== Data excerpt
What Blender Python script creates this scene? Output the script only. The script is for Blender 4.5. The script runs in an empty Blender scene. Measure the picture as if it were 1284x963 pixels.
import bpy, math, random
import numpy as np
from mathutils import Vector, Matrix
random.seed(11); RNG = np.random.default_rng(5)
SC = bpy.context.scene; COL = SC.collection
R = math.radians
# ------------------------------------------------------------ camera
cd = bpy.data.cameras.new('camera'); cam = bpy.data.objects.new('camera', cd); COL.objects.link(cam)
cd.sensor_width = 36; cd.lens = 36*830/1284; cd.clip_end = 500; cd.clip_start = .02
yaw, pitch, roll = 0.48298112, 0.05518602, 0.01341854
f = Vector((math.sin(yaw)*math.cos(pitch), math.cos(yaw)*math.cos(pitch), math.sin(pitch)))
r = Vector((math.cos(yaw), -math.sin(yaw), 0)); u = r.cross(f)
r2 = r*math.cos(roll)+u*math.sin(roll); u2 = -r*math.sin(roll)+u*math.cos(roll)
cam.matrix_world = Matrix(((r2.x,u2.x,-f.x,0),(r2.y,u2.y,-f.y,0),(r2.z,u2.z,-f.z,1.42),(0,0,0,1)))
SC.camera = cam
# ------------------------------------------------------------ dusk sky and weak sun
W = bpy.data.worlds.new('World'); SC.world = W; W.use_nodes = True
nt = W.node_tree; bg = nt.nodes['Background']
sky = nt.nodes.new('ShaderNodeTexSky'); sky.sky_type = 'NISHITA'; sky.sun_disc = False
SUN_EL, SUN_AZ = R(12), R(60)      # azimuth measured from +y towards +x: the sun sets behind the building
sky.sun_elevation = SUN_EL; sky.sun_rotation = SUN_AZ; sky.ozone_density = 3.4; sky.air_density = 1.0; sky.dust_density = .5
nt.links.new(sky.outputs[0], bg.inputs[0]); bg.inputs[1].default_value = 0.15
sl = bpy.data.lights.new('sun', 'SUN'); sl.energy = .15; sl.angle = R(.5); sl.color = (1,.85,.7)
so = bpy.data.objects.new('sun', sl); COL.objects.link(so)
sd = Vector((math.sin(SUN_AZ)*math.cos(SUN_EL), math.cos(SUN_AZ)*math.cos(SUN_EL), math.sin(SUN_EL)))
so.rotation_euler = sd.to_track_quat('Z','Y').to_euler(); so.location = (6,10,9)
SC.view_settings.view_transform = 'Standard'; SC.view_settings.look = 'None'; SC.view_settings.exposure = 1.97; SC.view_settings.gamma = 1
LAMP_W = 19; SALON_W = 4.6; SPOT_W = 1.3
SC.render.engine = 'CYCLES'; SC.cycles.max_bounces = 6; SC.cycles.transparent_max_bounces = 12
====
Problem to solve
Search the data above for the string "scene" and copy each line that has it.

Result of the exercise
What Blender Python script creates this scene? Output the script only. The script is for Blender 4.5. The script runs in an empty Blender scene. Measure the picture as if it were 1284x963 pixels.
SC = bpy.context.scene; COL = SC.collection